Return all the data below as it stands, minus the pictures.
--------
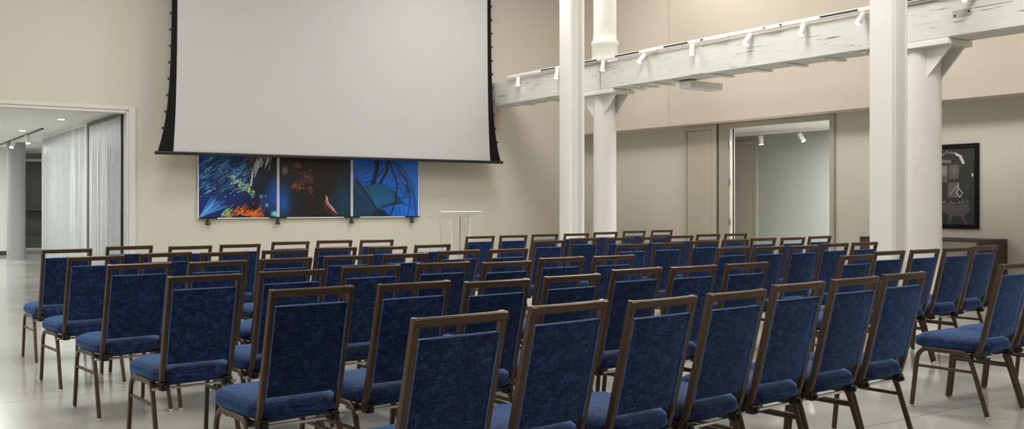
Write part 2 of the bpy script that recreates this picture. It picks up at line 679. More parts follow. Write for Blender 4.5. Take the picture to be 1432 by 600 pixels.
def round_column(x, y, r, label):
    t = thing('round_column', label, 'column', (x, y, 0), 0, 'round columns under the beam')
    obj('shaft', lathe(bmesh.new(), [(r * 1.03, 0), (r * 1.02, .6), (r, 1.6), (r, BZ0 - .07)], 48), M['column'], t, True)
    bm = bmesh.new()
    box(bm, (-.24, -.46, BZ0 - .07), (.24, .46, BZ0 - .005), .006)
    obj('capital_plate', bm, M['steel'], t)
    for sx in (-.13, .13):
        for s in (-1, 1):
            bm = bmesh.new()
            y0, y1 = s * (r - .11), s * .44
            prof = [(y0, BZ0 - .07), (y1, BZ0 - .07), (y0, BZ0 - .46)]
            A = [bm.verts.new((sx - .012, p, q)) for p, q in prof]
            C = [bm.verts.new((sx + .012, p, q)) for p, q in prof]
            bm.faces.new(A)
            bm.faces.new(C[::-1])
            for i in range(3):
                bm.faces.new((A[i], C[i], C[(i + 1) % 3], A[(i + 1) % 3]))
            obj('gusset', bm, M['steel'], t)
    bm = lathe(bmesh.new(), [(r * 1.14, BZ1 + .012), (r * 1.14, BZ1 + .30), (r * 1.20, BZ1 + .32), (r * 1.20, BZ1 + .36),
                             (r * 1.04, BZ1 + .40), (r, BZ1 + .52), (r, HC)], 48)
    obj('upper_shaft', bm, M['column'], t, True)
    bm = bmesh.new()
    box(bm, (-.24, -.30, BZ1), (.24, .30, BZ1 + .022), .003)
    obj('bearing_plate', bm, M['steel'], t)
round_column(10.265, 12.42, .185, 'round white column behind the steel post nearest the screen')
round_column(10.265, 6.72, .20, 'round white column left of the framed black and white photograph')

# ------------------------------------------------------------------ the painted beam
t = thing('painted_beam', 'long cracked white painted timber beam carrying the track lights', 'beam', (BX0, 0, BZ0))
def beam_piece(y0, y1, seed):
    bm = bmesh.new()
    w, h = BX1 - BX0, BZ1 - BZ0
    rng = random.Random(seed)
    n = int((y1 - y0) / .25)
    rings = []
    for i in range(n + 1):
        y = y0 + (y1 - y0) * i / n
        j = lambda a: rng.uniform(-a, a)
        rings.append([bm.verts.new(p) for p in ((.012 + j(.002), y, j(.002)), (w - .012, y, j(.002)), (w + j(.002), y, .012), (w, y, h - .012),
                                                (w - .012, y, h), (.012, y, h + j(.002)), (j(.002), y, h - .012), (j(.002), y, .012))])
    for A, C in zip(rings, rings[1:]):
        for i in range(8):
            bm.faces.new((A[i], A[(i + 1) % 8], C[(i + 1) % 8], C[i]))
    bm.faces.new(rings[0][::-1])
    bm.faces.new(rings[-1])
    return bm
obj('beam_timber', beam_piece(12.285, WB, 3), M['beam'], t, True)
obj('beam_timber', beam_piece(7.0, 12.27, 4), M['beam'], t, True)
obj('beam_timber', beam_piece(-1.0, 6.99, 5), M['beam'], t, True)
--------
▶ _Final result_
Write part 2 of the bpy script that recreates this picture. It picks up at line 679. More parts follow. Write for Blender 4.5. Take the picture to be 1432 by 600 pixels.
def round_column(x, y, r, label):
    t = thing('round_column', label, 'column', (x, y, 0), 0, 'round columns under the beam')
    obj('shaft', lathe(bmesh.new(), [(r * 1.03, 0), (r * 1.02, .6), (r, 1.6), (r, BZ0 - .07)], 48), M['column'], t, True)
    bm = bmesh.new()
    box(bm, (-.24, -.46, BZ0 - .07), (.24, .46, BZ0 - .005), .006)
    obj('capital_plate', bm, M['steel'], t)
    for sx in (-.13, .13):
        for s in (-1, 1):
            bm = bmesh.new()
            y0, y1 = s * (r - .11), s * .44
            prof = [(y0, BZ0 - .07), (y1, BZ0 - .07), (y0, BZ0 - .46)]
            A = [bm.verts.new((sx - .012, p, q)) for p, q in prof]
            C = [bm.verts.new((sx + .012, p, q)) for p, q in prof]
            bm.faces.new(A)
            bm.faces.new(C[::-1])
            for i in range(3):
                bm.faces.new((A[i], C[i], C[(i + 1) % 3], A[(i + 1) % 3]))
            obj('gusset', bm, M['steel'], t)
    bm = lathe(bmesh.new(), [(r * 1.14, BZ1 + .012), (r * 1.14, BZ1 + .30), (r * 1.20, BZ1 + .32), (r * 1.20, BZ1 + .36),
                             (r * 1.04, BZ1 + .40), (r, BZ1 + .52), (r, HC)], 48)
    obj('upper_shaft', bm, M['column'], t, True)
    bm = bmesh.new()
    box(bm, (-.24, -.30, BZ1), (.24, .30, BZ1 + .022), .003)
    obj('bearing_plate', bm, M['steel'], t)
round_column(10.265, 12.42, .185, 'round white column behind the steel post nearest the screen')
round_column(10.265, 6.72, .20, 'round white column left of the framed black and white photograph')

# ------------------------------------------------------------------ the painted beam
t = thing('painted_beam', 'long cracked white painted timber beam carrying the track lights', 'beam', (BX0, 0, BZ0))
def beam_piece(y0, y1, seed):
    bm = bmesh.new()
    w, h = BX1 - BX0, BZ1 - BZ0
    rng = random.Random(seed)
    n = int((y1 - y0) / .25)
    rings = []
    for i in range(n + 1):
        y = y0 + (y1 - y0) * i / n
        j = lambda a: rng.uniform(-a, a)
        rings.append([bm.verts.new(p) for p in ((.012 + j(.002), y, j(.002)), (w - .012, y, j(.002)), (w + j(.002), y, .012), (w, y, h - .012),
                                                (w - .012, y, h), (.012, y, h + j(.002)), (j(.002), y, h - .012), (j(.002), y, .012))])
    for A, C in zip(rings, rings[1:]):
        for i in range(8):
            bm.faces.new((A[i], A[(i + 1) % 8], C[(i + 1) % 8], C[i]))
    bm.faces.new(rings[0][::-1])
    bm.faces.new(rings[-1])
    return bm
obj('beam_timber', beam_piece(12.285, WB, 3), M['beam'], t, True)
obj('beam_timber', beam_piece(7.0, 12.27, 4), M['beam'], t, True)
obj('beam_timber', beam_piece(-1.0, 6.99, 5), M['beam'], t, True)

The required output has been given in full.